After struggling somewhat at Guildhall School of Music & Drama, new to acting and catching up with people who had made their starts in youth theatre or already had professional gigs under their belt, Essiedu joined the Royal Shakespeare Company upon graduating. At 25, he was cast as Hamlet, and it was at this point that he became more cognisant of the career elements of being an actor that were separate to the artistry. That is, having to repeatedly answer endless, redundant questions about what it was like to be the first Black actor cast as Hamlet. But Essiedu was quietly suffering while in this role, as he was still reckoning with the death of his mother, who had passed during his first year at Guildhall.
“There’s obviously a million different readings of that play, but mine was very focused on this idea of a young man processing grief, and I was a young man processing grief at the time,” he says. “I was just going through it for real onstage night after night and it had a very detrimental effect on my mental and physical health.”
At drama school, he had been taught that inhabiting the emotions of a character, sacrificing yourself to it, was the cornerstone of good acting. But he’s come to reject this now. Essiedu considers that a character is such a culmination of ideas from so many people – the writer, the director, the costume designer – that it would almost be self-indulgent as the actor to think that he solely inhabits them.

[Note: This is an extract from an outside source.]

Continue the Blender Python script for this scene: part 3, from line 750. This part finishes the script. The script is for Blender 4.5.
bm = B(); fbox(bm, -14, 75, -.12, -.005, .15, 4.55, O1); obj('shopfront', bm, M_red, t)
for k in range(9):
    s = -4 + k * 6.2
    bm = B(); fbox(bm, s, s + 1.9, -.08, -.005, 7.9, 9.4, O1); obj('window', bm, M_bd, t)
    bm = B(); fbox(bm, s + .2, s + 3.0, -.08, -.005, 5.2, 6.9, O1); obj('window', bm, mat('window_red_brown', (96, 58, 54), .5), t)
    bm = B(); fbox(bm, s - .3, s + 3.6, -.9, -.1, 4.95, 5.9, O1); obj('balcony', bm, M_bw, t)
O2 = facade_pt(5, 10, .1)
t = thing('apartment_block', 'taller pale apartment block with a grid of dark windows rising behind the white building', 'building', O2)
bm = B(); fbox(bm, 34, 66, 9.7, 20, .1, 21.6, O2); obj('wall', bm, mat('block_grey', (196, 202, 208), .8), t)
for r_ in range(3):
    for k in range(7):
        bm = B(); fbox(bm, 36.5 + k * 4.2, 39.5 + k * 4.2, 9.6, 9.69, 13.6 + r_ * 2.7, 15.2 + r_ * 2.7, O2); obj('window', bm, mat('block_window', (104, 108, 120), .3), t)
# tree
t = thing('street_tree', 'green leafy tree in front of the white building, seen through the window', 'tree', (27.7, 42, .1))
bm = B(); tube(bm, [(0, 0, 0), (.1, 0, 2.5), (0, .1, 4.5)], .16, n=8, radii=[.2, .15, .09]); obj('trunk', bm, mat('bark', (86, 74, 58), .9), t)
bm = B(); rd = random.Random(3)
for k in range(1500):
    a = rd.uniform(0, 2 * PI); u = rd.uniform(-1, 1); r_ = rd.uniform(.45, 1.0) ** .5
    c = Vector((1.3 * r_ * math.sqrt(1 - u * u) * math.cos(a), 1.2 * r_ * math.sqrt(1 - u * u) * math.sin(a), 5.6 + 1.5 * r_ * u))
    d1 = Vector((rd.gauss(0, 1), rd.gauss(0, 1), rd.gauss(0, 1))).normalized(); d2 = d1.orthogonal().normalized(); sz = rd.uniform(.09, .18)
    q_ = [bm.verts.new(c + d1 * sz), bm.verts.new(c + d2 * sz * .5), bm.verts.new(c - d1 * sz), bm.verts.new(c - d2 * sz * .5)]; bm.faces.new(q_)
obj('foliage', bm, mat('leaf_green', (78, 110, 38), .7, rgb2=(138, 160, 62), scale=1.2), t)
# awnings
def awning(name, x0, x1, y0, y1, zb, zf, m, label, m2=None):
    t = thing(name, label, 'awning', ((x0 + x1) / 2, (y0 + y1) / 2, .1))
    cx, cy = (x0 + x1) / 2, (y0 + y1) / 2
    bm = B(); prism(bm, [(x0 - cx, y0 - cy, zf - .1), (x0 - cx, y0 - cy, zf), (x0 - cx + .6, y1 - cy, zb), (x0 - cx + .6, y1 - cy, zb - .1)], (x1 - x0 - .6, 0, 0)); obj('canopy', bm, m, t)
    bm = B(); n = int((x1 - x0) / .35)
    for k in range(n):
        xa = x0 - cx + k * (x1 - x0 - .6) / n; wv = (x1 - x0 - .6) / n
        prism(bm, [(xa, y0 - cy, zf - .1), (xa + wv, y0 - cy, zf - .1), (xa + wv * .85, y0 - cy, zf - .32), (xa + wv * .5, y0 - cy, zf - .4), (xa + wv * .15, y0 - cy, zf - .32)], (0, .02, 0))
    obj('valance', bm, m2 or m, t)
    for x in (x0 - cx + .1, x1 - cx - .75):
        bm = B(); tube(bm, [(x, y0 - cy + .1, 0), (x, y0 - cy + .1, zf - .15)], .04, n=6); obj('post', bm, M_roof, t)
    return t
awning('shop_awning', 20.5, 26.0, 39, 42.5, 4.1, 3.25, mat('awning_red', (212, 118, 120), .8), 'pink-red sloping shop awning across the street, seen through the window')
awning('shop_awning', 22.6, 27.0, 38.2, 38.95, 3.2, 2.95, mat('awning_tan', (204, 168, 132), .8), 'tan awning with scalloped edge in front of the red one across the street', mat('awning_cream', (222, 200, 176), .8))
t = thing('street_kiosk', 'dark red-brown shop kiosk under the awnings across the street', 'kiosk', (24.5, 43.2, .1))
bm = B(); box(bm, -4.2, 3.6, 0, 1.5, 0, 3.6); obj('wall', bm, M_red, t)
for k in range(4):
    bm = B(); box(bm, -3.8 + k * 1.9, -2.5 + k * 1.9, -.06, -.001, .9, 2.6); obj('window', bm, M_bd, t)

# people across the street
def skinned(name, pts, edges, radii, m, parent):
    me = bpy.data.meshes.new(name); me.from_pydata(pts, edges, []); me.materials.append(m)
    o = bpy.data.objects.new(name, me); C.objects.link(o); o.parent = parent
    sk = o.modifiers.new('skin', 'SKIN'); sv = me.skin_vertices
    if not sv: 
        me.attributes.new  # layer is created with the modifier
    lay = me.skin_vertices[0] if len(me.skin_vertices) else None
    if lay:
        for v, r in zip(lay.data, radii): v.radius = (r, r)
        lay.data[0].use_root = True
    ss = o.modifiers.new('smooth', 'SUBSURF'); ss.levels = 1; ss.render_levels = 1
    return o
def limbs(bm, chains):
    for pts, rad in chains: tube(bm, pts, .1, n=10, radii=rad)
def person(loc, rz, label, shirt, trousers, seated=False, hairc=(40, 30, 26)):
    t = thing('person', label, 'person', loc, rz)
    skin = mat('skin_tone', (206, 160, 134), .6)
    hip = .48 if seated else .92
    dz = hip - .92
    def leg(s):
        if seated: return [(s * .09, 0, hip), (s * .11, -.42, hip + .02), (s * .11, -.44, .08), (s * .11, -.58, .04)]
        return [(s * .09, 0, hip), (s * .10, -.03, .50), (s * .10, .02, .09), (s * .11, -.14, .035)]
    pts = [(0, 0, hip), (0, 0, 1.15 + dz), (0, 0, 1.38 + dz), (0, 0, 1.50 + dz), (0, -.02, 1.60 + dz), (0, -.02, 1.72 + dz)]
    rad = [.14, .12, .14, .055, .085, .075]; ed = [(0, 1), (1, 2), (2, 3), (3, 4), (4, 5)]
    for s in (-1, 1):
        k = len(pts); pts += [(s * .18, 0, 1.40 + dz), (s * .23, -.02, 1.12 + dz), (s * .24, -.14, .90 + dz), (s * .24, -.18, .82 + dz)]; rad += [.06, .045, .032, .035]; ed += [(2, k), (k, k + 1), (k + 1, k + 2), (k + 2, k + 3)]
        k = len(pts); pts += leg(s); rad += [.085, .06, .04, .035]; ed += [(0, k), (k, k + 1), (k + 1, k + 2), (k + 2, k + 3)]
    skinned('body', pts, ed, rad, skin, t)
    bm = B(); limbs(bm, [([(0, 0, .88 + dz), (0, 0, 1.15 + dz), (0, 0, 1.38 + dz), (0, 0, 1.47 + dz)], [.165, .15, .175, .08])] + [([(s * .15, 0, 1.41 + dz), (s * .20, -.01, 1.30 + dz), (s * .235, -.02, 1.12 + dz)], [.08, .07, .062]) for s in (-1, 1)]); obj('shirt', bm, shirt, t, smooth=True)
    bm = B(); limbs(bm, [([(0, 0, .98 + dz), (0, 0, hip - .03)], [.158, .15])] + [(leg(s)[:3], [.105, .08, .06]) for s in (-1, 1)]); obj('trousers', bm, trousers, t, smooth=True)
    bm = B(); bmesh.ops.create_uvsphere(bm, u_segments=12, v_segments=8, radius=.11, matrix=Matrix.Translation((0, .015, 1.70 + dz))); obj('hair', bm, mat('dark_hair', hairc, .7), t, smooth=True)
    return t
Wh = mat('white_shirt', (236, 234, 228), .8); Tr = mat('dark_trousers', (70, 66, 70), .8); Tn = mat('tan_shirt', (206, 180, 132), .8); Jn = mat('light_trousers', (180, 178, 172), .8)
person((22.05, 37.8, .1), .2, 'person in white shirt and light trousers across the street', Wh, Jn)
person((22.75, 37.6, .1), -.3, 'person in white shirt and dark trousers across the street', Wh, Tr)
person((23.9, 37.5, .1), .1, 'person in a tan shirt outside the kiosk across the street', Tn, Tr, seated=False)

“As soon as I made that adjustment in my approach, it made it straightforward to allow the character to be,” he says. “That’s why I don’t get into my costume until two minutes before a play starts or we’re just about to go to set because I’m not interested in existing [in it] any longer than I need to be.”
It’s a healthy approach to his craft and an admirable exercise of boundaries, though he admits that he needs to get better at giving himself downtime from work.

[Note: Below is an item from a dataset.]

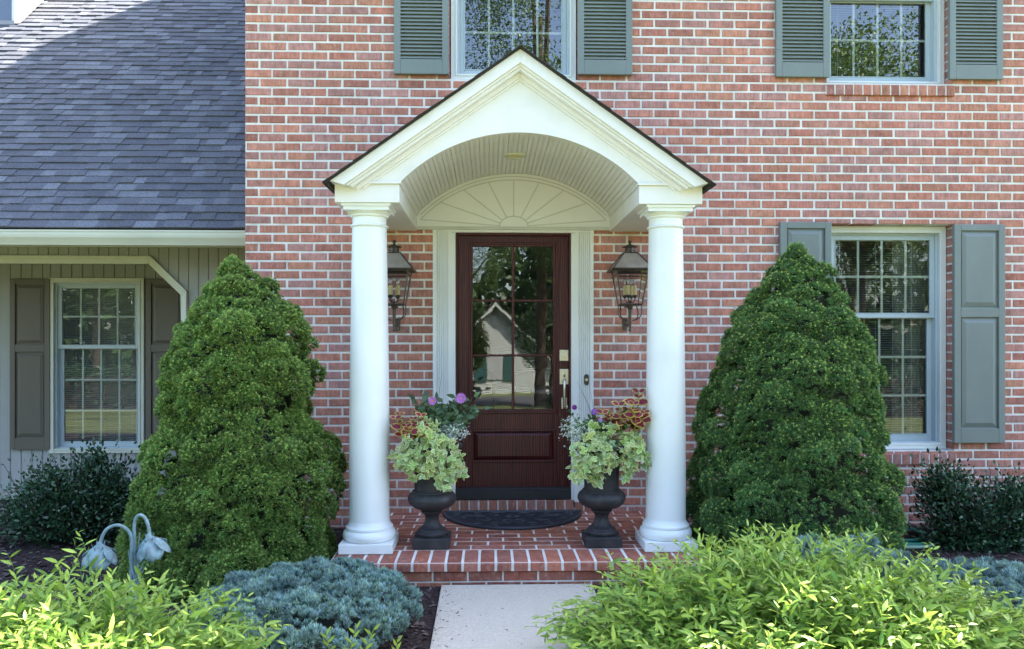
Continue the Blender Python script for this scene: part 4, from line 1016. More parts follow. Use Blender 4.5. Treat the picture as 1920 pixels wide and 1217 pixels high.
ww = b.build('wall', M['siding'], wing)
Wh = (ax(94.6, IYW), ax(272, IYW), az(180, 849, IYW), az(180, 521.5, IYW))
b = MB()
for (xa, xb, za, zb) in ((-8.2, Wh[0], -.14, 2.3), (Wh[1], XL + .02, -.14, 2.3), (Wh[0], Wh[1], -.14, Wh[2]), (Wh[0], Wh[1], Wh[3], 2.3)):
    vboards(b, xa, xb, lambda x, za=za: za, zb, IYW, .105)
b.build('wall', M['siding'], wing)
b = MB(); b.quad((XL + .015, SYW, -.14), (XL + .015, IYW, -.14), (XL + .015, IYW, 2.3), (XL + .015, SYW, 2.3)); b.quad((-8.2, SYW + .01, zs_ + .02), (XL, SYW + .01, zs_ + .02), (XL, IYW, zs_ + .02), (-8.2, IYW, zs_ + .02))
b.box(Wh[0] - .3, Wh[1] + .3, IYW + .5, IYW + .52, 0, 2.4); plane_minus(b, -8.3, XL, -.2, 2.4, IYW + .03, [(Wh[0] + .01, Wh[1] - .01, Wh[2] + .01, Wh[3] - .01)]); b.quad((-8.3, .9, -.2), (-8.3, 12, -.2), (-8.3, 12, 7), (-8.3, .9, 2.4)); plane_minus(b, -8.3, XL, 2.19, 2.6, SYW + .03, [])  # backing planes added behind the boards to block light through the grooves
b.build('ceiling_and_backing', M['siding'], wing)
b = MB()
o_ = [(-8.2, zh_out), (tx_c_out, zh_out), (tx_r_out, zc_out), (tx_r_out, -.13)]; i_ = [(-8.2, zh_in), (tx_c_in, zh_in), (tx_r_in, zc_in), (tx_r_in, -.13)]
for k in range(3): b.prism_y([o_[k], i_[k], i_[k+1], o_[k+1]], SYW - .022, SYW + .02)
b.build('opening_trim', M['cream'], wing, bevel=.003)
b = MB()
om = [(x_, z_) for x_, z_ in o_]; e = .03
i2 = [(-8.2, zh_out - e), (tx_c_out - .01, zh_out - e), (tx_r_out - e, zc_out - .012), (tx_r_out - e, -.13)]
for k in range(3): b.prism_y([o_[k], i2[k], i2[k+1], o_[k+1]], SYW - .034, SYW - .02)
b.build('trim_moulding', M['cream'], wing, bevel=.002)
b = MB(); k = 0; x = -8.2
while x < XL - .01:
    x2 = min(x + .30, XL - .006); b.box(x + .003, x2 - .003, .42, SYW, zs_ - .002, zs_ + .004); b.box(x2 - .003, x2 + .003, .42, SYW, zs_ + .002, zs_ + .004); x += .30
b.build('soffit', M['soffit'], wing)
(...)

“The fear of things being taken away from you at any moment really kicks in and you think you need to do something again before it’s too late,” he says. “But you need to respect your body, respect your talent, you can take time off and then the other thing will come.”
Right now, he’s trying to go away more. And he’s recently started playing football again and got into the gym. “I never thought I’d be able to do that because I always found those spaces intimidating and aggressive,” he says. He’s a visually strapping man, but it’s his kind eyes and soft voice which strike you. Even in discussing the mechanics of weightlifting, he is thoughtful about its psychosomatic impact. “I’m learning more about [fitness] in a way I’m finding useful for my mental health and self-esteem,” he says.

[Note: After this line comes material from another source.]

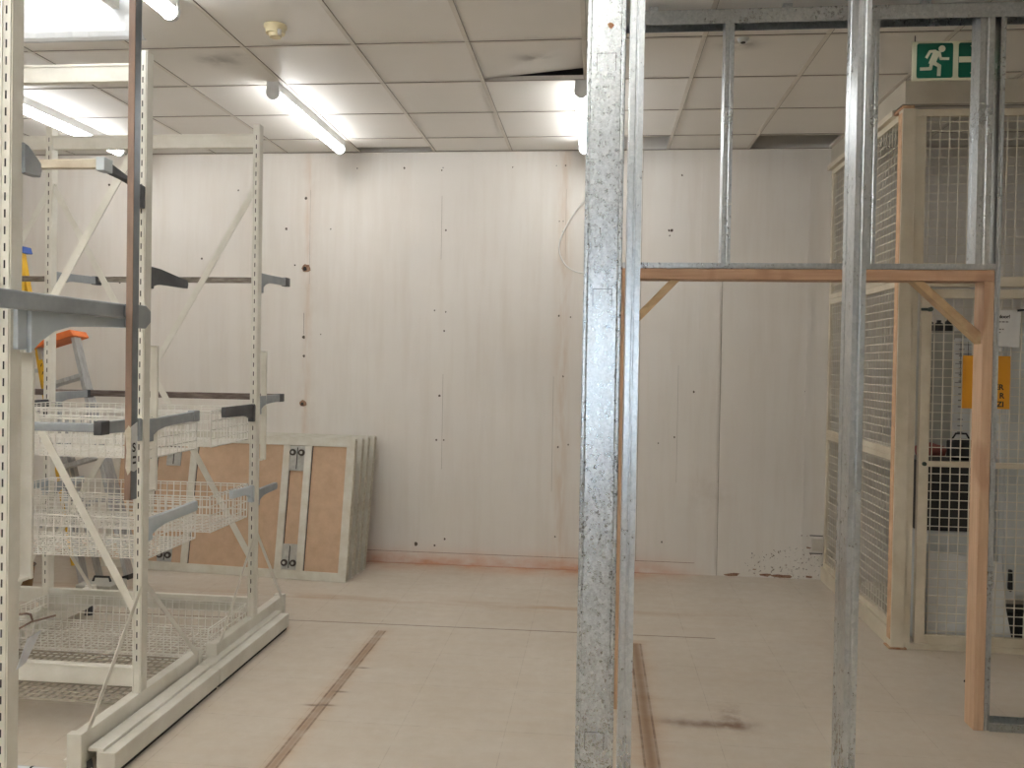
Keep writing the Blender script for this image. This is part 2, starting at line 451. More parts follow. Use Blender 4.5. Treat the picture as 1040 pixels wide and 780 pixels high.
for loc, lab in (((-3.70, 4.80, HC), 'white batten light seen through the left racking above the back rack'),
                 ((-.12, 4.86, HC), 'white batten light half hidden behind the wide galvanised stud'),
                 ((-1.98, 2.36, HC), 'white batten light at the top edge of the photo, nearer than the smoke detector'),
                 ((-2.58, .95, HC), 'unseen white batten light added above the left racks to reflect in the header sheet')):  # added out of view so the glossy header sheet has a reflection
    copy_tree(bt, loc, lab)
# unseen uplight trays added behind the camera to brighten the ceiling
DROP = .55
def make_uplight(loc, label):
    x, y, z = loc; L = 1.5; zb = HC-DROP
    t = thing('added_uplight', loc, label, 'added fill light', 'unseen fill lights added behind the camera')
    b = MB(); b.prism([(x-.16, zb+.03), (x-.12, zb-.01), (x+.12, zb-.01), (x+.16, zb+.03), (x+.155, zb+.034), (x+.118, zb-.004), (x-.118, zb-.004), (x-.155, zb+.034)], 'y', y, y+L, 'batten'); b.build('tray', t)
    for yy in (y+.25, y+L-.25):
        b = MB(); b.tube([(x, yy, zb-.006), (x, yy, HC+.003)], .004, 'batten', 8); b.build('rod', t)
    for sx in (-1, 1):
        d = MB(); d.tube([(x+sx*.06, y+.02, zb+.03), (x+sx*.06, y+L-.02, zb+.03)], .019, 'tube_fill', 12); d.build('fill_tube', t)
    for yy in (y, y+L-.02):
        b = MB(); b.box(x-.12, x+.12, yy, yy+.02, zb-.008, zb+.055, 'batten'); b.build('end_cap', t)
    return t
pl = make_uplight((-.40, -.50, HC), 'added unseen twin tube uplight above and behind the camera')
for loc, lab in (((-2.5, .15, HC), 'added unseen twin tube uplight behind the camera on the left'),
                 ((-4.2, -.2, HC), 'added unseen twin tube uplight at the far left behind the camera'),
                 ((-1.2, -3.0, HC), 'added unseen twin tube uplight by the added window behind the camera')):
    copy_tree(pl, loc, lab)

t = thing('smoke_detector', (-1.612, 3.995, HC), 'round cream smoke detector on a ceiling tile near the long batten light', 'smoke detector')
mb = MB(); mb.tube([(-1.612, 3.995, HC), (-1.612, 3.995, HC-.012), (-1.612, 3.995, HC-.013), (-1.612, 3.995, HC-.040)], [.056, .056, .05, .046], 'cream', 24); mb.build('base', t)
mb = MB(); mb.tube([(-1.612, 3.995, HC-.040), (-1.612, 3.995, HC-.058)], [.034, .028], 'cream', 20); mb.build('sensor_head', t)
mb = MB(); mb.tube([(-1.578, 3.96, HC-.034), (-1.578, 3.96, HC-.056)], [.012, .009], 'chrome', 10); mb.build('indicator', t)
t = MB(); t.tube([(.70, 4.29, HC), (.70, 4.29, HC-.02)], [.03, .022], 'cab_white', 16); t.disc((.70, 4.29, HC-.021), .012, 'dark', 'z', .004)
tag(t.build('ceiling_sensor'), 'tiny round sensor on the ceiling beside the sooty smudge', 'sensor')

# ------------------------------------------------------------------ racking
ZB, ZT = .185, .266
def upright_mb(x, y, ztop):
    mb = MB(); w, d = .0135, .026
    mb.box(x-w, x+w, y-d, y+d, .04, ztop, 'rack')
    mb.box(x-w-.004, x-w+.002, y-d-.003, y+d, .04, ztop, 'rack'); mb.box(x+w-.002, x+w+.004, y-d+.004, y+d, .04, ztop, 'rack')
    return mb
def slots_mb(mb, x, y, ztop):
    z = .30
    while z < ztop-.05:
        mb.box(x-.0022, x+.0022, y-.0272, y-.0245, z, z+.024, 'dark')
        mb.box(x-.0022, x+.0022, y+.0245, y+.0272, z, z+.024, 'dark'); z += .05
    return mb
def arm_poly(y0, y1, zt0, zt1, zb0, zb1):
    """side view of a cantilever arm from the upright (y0) to its tip (y1)"""
    s = y1-y0; pts = [(y0, zt0), (y0+s*.3, zt0+(zt1-zt0)*.12), (y1, zt1), (y1+.006*(1 if s > 0 else -1), (zt1+zb1)/2), (y1, zb1)]
    for k, f in ((.55, .06), (.34, .12), (.2, .3), (.09, .62), (.0, 1.)): pts.append((y0+s*k, zb1+(zb0-zb1)*f))
    return pts
def arm(root, x, y0, y1, zt0, zt1, zb0, zb1, mat, w=.011, tip=None, label=None):
    a = MB(); a.prism(arm_poly(y0, y1, zt0, zt1, zb0, zb1), 'x', x-w, x+w, mat)
    s = y1-y0
    a.box(x-w-.004, x+w+.004, min(y0+s*.02, y0+s*.10), max(y0+s*.02, y0+s*.10), zb0+.004, zt0-.004, mat)
    o = a.build('support_arm', root, bevel=.003)
    if tip:
        c = MB(); d = .05*(1 if s > 0 else -1)
        c.box(x-w-.005, x+w+.005, min(y1-d*.9, y1+d*.25), max(y1-d*.9, y1+d*.25), zb1-.004, zt1+.003, tip); c.build('end_cap', o, bevel=.003)
    if label: o['label'] = label
    return o
def hang_bar(root, x, y, yu, z0, z1):
    mb = MB(); mb.box(x-.016, x+.016, y-.006, y+.006, z0, z1, 'rack')
    for z in (z1-.004, z0+.004): mb.box(x-.012, x+.012, yu, y, z-.004, z+.004, 'rack')
    mb.build('hanging_strip', root, bevel=.002)

def rack_frame(root, xs, y, ztop, near, far, left_extra=False):
    for x in xs:
        u = slots_mb(upright_mb(x, y, ztop), x, y, ztop).build('upright', root)
        f = MB(); f.box(x-.028, x+.020, near, far, .045, .165, 'rack'); f.box(x-.07, x-.02, near+.03, far-.03, .045, .056, 'rack')
        f.box(x-.034, x+.026, near-.004, near+.03, .02, .172, 'rack'); f.box(x-.034, x+.026, far-.03, far+.004, .02, .172, 'rack')
        fo = f.build('foot', root, bevel=.003)
        for yy in (near+.05, far-.05):
            p = MB(); p.tube([(x+.012, yy, 0), (x+.012, yy, .05)], [.028, .02], 'arm_dark', 10); p.build('levelling_foot', fo)
        for yy in (near+.04, far-.04):
            b = MB(); b.bar((x+.014, y+(.02 if yy > y else -.02), .615), (x+.020, yy, .155), .022, .004, 'rack', (1, 0, 0)); b.build('foot_brace', root)
    for a, b in zip(xs[1:], xs[:-1]):
        for z0, z1 in ((2.76, 2.832), (ZB+.0, ZT)):
            m = MB(); m.box(a+.014, b-.014, y-.018, y+.018, z0, z1, 'rack'); m.box(a+.014, b-.014, y-.022, y-.016, z1-.008, z1+.003, 'rack'); m.build('cross_beam', root, bevel=.002)
        m = MB(); m.bar((b-.01, y+.012, 2.56), (a+.01, y+.012, .50), .034, .004, 'rack', (0, 1, 0)); m.build('cross_brace', root)
        m = MB(); m.bar((a+.01, y-.004, 2.56), (b-.01, y-.004, .48), .034, .004, 'rack', (0, 1, 0)); m.build('cross_brace', root)

# --- nearer full rack
XB, YB = -1.925, 3.37
rb = thing('gondola_rack', (XB, YB, 0), 'white slotted double-sided rack nearest the lying white rail, its foot nearest the camera', 'rack', 'white slotted racking')
rack_frame(rb, (XB, XB-1.2), YB, 2.885, 2.93, 3.885)
for x in (XB, XB-1.2):
    arm(rb, x, YB-.02, 3.06, 2.315, 2.362, 2.215, 2.316, 'arm_dark', .013, 'arm_light')
    arm(rb, x, YB+.02, 3.73, 1.985, 1.955, 1.885, 1.918, 'arm_dark', .012)
    arm(rb, x, YB-.02, 3.06, 1.335, 1.338, 1.235, 1.29, 'arm_grey', .012, 'arm_dark')
    arm(rb, x, YB+.02, 3.84, 1.325, 1.338, 1.225, 1.292, 'arm_grey', .012, 'arm_grey')
    arm(rb, x, YB+.02, 3.85, .895, .902, .795, .855, 'arm_light', .012)
hang_bar(rb, XB-.012, YB+.115, YB+.02, 1.005, 1.645)
for y, z, h, mat, lab in ((3.07, 2.342, .036, 'rail_wood', 'worn pale hanging rail'), (3.07, 1.314, .034, 'arm_grey', 'grey hanging rail')):
    r = MB(); r.box(XB-1.2+.016, XB-.016, y-.014, y+.014, z-h/2, z+h/2, mat); r.build('hanging_rail', rb, bevel=.004)['label'] = lab

# --- rack behind it
XC, YC = -1.885, 4.45
rc = thing('gondola_rack', (XC, YC, 0), 'white slotted double-sided rack nearest the back wall, in front of the leaning framed panels', 'rack', 'white slotted racking')
XS = (XC, XC-1.215, XC-2.43)
rack_frame(rc, XS, YC, 2.885, 3.965, 4.875)
for x in XS:
    arm(rc, x, YC+.02, 4.90, 2.075, 2.085, 1.96, 2.04, 'arm_grey', .012, 'arm_dark')
    arm(rc, x, YC+.02, 4.83, 1.385, 1.385, 1.28, 1.345, 'arm_grey', .012, 'arm_dark')
    arm(rc, x, YC-.02, 4.06, 1.345, 1.345, 1.245, 1.292, 'arm_dark', .012)
    arm(rc, x, YC-.02, 4.16, .895, .905, .80, .862, 'arm_light', .012)
    arm(rc, x, YC+.02, 4.76, .862, .865, .77, .825, 'arm_grey', .012)
hang_bar(rc, XC-.004, YC+.13, YC+.02, 1.02, 1.64)
for y, z, h, mat, lab in ((4.885, 2.072, .034, 'rail_steel', 'steel hanging rail'), (4.82, 1.368, .038, 'rail_brown', 'brown stained hanging rail')):
    r = MB(); r.box(XS[2]+.016, XC-.016, y-.014, y+.014, z-h/2, z+h/2, mat); r.build('hanging_rail', rc, bevel=.004)['label'] = lab

# --- plinths on the floor along the rack ends
def plinth(y0, y1, label):
    t = thing('rack_plinth', (-1.82, y0, 0), label, 'plinth', 'white plinths along the rack ends')
    m = MB(); m.box(-1.862, -1.785, y0, y1, .018, .094, 'rack'); m.build('casing', t, bevel=.004)
    m = MB(); m.box(-1.895, -1.832, y0, y1, .094, .108, 'rack'); m.build('top_ledge', t, bevel=.003)
    m = MB(); m.box(-1.855, -1.795, y0+.01, y1-.01, 0, .018, 'dark'); m.build('recessed_base', t)
plinth(2.96, 3.836, 'low white plinth beside the foot of the nearer rack')
plinth(3.842, 4.745, 'low white plinth beside the foot of the back rack')

# --- nearest rack, only its end post in the photo
XA, YA = -1.752, 2.33
ra = thing('gondola_rack', (XA, YA, 0), 'white slotted rack end post at the very left edge, nearest the camera', 'rack', 'white slotted racking')
for x in (XA, XA-1.2):
    u = slots_mb(upright_mb(x, YA, 2.90), x, YA, 2.90).build('upright', ra)
    f = MB(); f.box(x-.028, x+.020, 1.86, 2.80, .0, .118, 'rack'); f.build('foot', ra, bevel=.003)
for z0, z1 in ((2.80, 2.872), (ZB-.1, ZT-.1)):
    m = MB(); m.box(XA-1.2+.014, XA-.014, YA-.018, YA+.018, z0, z1, 'rack'); m.build('cross_beam', ra, bevel=.002)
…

Essiedu has an obvious groundedness and natural humility. Celebrity and its flashing lights aren’t a driving factor for him, but an appreciation for the myriad opportunities he is experiencing in his craft is.
“I feel grateful,” he says. “There’s loads of things I’m proud of and it’s nice when people recognise that. I also know how I started, I’ve done plays above pubs where the dressing room is the toilet. And I’ve done them gratefully; that’s been foundational for the building of my career.”